**Recorded information:**
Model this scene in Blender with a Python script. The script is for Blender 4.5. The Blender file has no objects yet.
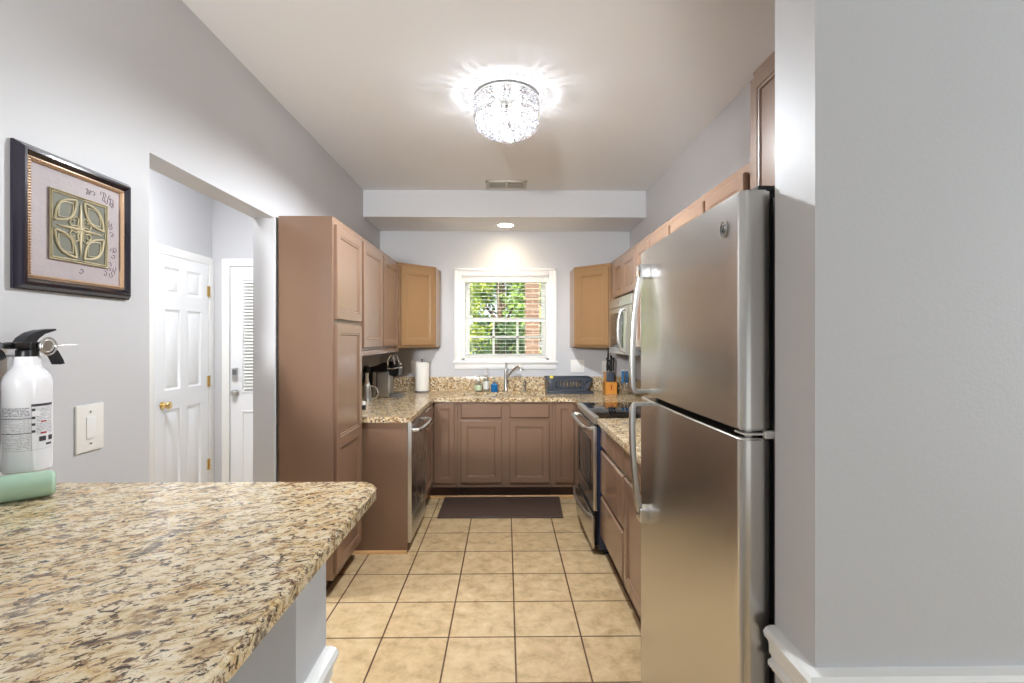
import bpy, bmesh, math, random
from mathutils import Vector, Matrix
random.seed(7)
S = bpy.context.scene
C = S.collection
PI = math.pi

# ---------------------------------------------------------------- camera, world, lights, exposure
cam_d = bpy.data.cameras.new('camera')
cam_d.sensor_width = 36.0
cam_d.lens = 36.0 * 493.0 / 1024.0
cam_d.shift_y = -2.7 / 1024.0
cam_d.clip_start = 0.02
cam = bpy.data.objects.new('camera', cam_d)
C.objects.link(cam)
cam.location = (0, 0, 1.44)
cam.rotation_euler = (PI / 2, 0, -math.radians(0.73))
S.camera = cam

S.view_settings.view_transform = 'Standard'
S.view_settings.look = 'None'
S.view_settings.gamma = 1.0
S.view_settings.use_curve_mapping = False
S.view_settings.exposure = 0.85
S.cycles.use_denoising = True
S.cycles.max_bounces = 8
S.cycles.diffuse_bounces = 5
S.cycles.glossy_bounces = 4
S.cycles.transmission_bounces = 6
S.cycles.transparent_max_bounces = 12
S.cycles.sample_clamp_indirect = 4.0
S.cycles.caustics_reflective = False
S.cycles.caustics_refractive = False

w = bpy.data.worlds.new('world')
S.world = w
w.use_nodes = True
wn = w.node_tree.nodes
wl = w.node_tree.links
bg = wn['Background']
bg.inputs[0].default_value = (0.80, 0.90, 1.0, 1)
bg.inputs[1].default_value = 1.0


def light(name, kind, loc, rot, energy, color=(1, 1, 1), **kw):
    d = bpy.data.lights.new(name, kind)
    d.energy = energy
    d.color = color
    for k, v in kw.items():
        setattr(d, k, v)
    o = bpy.data.objects.new(name, d)
    o.location = loc
    o.rotation_euler = rot
    C.objects.link(o)
    return o


light('sun', 'SUN', (0, -6, 8), (math.radians(42), 0, math.radians(-25)), 7.0, (1, 0.95, 0.86), angle=0.02)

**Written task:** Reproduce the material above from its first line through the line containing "S.camera = cam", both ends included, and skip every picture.

**Response:**
Model this scene in Blender with a Python script. The script is for Blender 4.5. The Blender file has no objects yet.
import bpy, bmesh, math, random
from mathutils import Vector, Matrix
random.seed(7)
S = bpy.context.scene
C = S.collection
PI = math.pi

# ---------------------------------------------------------------- camera, world, lights, exposure
cam_d = bpy.data.cameras.new('camera')
cam_d.sensor_width = 36.0
cam_d.lens = 36.0 * 493.0 / 1024.0
cam_d.shift_y = -2.7 / 1024.0
cam_d.clip_start = 0.02
cam = bpy.data.objects.new('camera', cam_d)
C.objects.link(cam)
cam.location = (0, 0, 1.44)
cam.rotation_euler = (PI / 2, 0, -math.radians(0.73))
S.camera = cam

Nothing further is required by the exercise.